• DATASET EXTRACT
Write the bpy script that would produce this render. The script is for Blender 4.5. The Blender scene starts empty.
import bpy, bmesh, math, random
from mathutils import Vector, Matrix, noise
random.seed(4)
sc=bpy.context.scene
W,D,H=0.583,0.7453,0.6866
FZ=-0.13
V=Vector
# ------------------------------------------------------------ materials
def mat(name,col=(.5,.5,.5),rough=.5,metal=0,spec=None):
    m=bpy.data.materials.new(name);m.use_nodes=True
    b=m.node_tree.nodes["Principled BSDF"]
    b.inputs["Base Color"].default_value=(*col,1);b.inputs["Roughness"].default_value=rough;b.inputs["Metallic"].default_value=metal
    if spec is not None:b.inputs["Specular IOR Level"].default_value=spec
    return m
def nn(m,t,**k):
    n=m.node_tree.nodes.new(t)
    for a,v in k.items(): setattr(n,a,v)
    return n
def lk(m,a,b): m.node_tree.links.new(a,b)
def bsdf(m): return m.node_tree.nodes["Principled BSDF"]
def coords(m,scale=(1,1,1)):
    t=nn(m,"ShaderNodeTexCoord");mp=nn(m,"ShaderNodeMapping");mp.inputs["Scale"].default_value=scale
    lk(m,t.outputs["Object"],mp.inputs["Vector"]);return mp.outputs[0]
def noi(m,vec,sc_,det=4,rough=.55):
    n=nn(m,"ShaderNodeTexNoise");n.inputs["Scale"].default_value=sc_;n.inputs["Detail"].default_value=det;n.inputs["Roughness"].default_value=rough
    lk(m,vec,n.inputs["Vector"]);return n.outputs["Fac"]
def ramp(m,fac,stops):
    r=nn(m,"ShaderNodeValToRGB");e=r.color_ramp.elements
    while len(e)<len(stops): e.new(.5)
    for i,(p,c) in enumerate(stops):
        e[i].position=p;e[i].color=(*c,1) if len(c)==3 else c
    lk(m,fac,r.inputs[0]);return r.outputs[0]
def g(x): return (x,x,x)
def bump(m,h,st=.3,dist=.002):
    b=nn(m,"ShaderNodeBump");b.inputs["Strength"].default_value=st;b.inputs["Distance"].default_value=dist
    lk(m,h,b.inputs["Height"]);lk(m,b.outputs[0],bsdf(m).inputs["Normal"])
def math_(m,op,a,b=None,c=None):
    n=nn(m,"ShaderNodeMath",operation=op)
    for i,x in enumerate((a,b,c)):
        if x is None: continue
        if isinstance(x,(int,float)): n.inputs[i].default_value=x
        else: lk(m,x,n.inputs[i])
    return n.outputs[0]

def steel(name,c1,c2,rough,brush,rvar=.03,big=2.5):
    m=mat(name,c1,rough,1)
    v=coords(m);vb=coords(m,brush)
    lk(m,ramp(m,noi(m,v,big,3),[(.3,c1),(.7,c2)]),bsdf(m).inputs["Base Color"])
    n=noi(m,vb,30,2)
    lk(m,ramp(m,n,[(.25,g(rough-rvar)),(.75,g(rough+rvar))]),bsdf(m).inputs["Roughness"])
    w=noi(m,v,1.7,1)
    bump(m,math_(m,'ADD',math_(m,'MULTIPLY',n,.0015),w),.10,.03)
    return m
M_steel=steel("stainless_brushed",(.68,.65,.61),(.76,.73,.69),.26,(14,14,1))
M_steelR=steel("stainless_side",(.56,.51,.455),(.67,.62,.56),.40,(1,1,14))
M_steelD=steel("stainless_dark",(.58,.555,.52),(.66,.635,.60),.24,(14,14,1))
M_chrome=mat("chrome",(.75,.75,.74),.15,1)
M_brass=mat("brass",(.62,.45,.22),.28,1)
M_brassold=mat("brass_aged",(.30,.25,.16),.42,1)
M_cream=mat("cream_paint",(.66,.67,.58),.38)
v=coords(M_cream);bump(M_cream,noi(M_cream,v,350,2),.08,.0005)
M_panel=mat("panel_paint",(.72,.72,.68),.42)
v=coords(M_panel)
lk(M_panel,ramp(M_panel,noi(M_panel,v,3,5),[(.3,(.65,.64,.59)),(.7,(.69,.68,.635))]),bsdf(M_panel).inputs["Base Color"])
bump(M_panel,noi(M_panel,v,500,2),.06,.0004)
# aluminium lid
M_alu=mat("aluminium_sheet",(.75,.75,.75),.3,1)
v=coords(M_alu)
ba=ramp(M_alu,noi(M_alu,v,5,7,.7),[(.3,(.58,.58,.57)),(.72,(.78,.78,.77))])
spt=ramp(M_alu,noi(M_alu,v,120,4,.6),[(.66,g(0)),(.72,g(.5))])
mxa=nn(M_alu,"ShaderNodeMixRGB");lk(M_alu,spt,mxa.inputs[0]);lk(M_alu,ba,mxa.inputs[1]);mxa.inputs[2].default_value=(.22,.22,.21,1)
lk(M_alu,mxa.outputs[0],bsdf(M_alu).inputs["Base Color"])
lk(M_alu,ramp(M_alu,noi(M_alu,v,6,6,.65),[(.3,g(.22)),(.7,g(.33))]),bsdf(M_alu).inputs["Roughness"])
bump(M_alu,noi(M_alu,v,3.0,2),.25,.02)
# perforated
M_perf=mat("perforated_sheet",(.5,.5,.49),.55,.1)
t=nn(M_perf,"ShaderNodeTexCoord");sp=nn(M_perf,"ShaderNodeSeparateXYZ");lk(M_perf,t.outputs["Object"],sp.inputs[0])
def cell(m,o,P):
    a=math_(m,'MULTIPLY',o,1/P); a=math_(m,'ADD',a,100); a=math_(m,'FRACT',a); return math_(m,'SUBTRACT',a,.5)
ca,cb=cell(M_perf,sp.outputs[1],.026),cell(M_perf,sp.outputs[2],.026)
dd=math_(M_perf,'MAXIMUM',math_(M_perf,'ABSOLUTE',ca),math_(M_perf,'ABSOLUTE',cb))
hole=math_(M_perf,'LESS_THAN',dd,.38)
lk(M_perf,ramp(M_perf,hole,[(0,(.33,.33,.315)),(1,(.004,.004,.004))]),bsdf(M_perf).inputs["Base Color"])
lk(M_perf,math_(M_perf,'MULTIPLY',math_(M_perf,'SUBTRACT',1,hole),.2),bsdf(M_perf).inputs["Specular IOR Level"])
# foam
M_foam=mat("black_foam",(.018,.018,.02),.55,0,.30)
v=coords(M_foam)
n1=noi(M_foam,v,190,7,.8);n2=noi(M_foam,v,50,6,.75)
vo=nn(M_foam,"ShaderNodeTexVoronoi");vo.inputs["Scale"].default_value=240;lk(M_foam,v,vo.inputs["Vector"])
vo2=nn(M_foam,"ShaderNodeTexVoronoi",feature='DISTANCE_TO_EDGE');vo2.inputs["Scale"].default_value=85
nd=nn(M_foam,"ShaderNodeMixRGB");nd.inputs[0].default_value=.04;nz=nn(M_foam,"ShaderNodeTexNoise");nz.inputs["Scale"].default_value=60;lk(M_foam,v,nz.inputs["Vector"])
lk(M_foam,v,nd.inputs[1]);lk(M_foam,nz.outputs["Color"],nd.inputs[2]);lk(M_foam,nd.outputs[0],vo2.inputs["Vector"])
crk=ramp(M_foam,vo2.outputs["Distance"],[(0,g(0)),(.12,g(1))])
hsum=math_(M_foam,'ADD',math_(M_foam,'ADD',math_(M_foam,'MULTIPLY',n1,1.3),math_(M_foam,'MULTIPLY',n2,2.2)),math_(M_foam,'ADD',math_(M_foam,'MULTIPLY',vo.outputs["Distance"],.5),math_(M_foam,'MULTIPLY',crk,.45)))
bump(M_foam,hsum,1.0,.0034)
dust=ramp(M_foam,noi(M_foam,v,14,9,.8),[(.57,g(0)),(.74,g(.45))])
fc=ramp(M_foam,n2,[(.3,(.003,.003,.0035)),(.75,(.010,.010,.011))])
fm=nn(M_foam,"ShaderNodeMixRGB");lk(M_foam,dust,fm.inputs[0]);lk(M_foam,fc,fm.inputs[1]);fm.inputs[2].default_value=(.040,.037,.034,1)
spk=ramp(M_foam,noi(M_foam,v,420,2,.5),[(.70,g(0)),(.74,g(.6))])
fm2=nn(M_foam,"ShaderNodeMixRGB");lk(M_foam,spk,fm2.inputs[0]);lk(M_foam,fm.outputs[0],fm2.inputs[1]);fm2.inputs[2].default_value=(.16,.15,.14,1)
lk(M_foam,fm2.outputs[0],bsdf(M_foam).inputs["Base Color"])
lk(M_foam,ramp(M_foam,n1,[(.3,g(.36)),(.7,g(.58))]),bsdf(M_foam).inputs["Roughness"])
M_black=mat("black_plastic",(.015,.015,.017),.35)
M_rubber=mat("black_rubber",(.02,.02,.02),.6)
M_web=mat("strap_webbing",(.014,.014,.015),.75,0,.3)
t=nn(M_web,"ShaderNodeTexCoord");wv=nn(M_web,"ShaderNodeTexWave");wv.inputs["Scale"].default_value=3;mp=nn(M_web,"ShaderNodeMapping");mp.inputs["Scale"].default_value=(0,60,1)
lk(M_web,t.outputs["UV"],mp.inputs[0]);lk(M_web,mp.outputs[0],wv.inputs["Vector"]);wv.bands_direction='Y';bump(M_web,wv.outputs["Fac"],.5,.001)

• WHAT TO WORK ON
Your answer should be one number: how many lines of the listing include the word "scene".

• CORRECT RESPONSE
2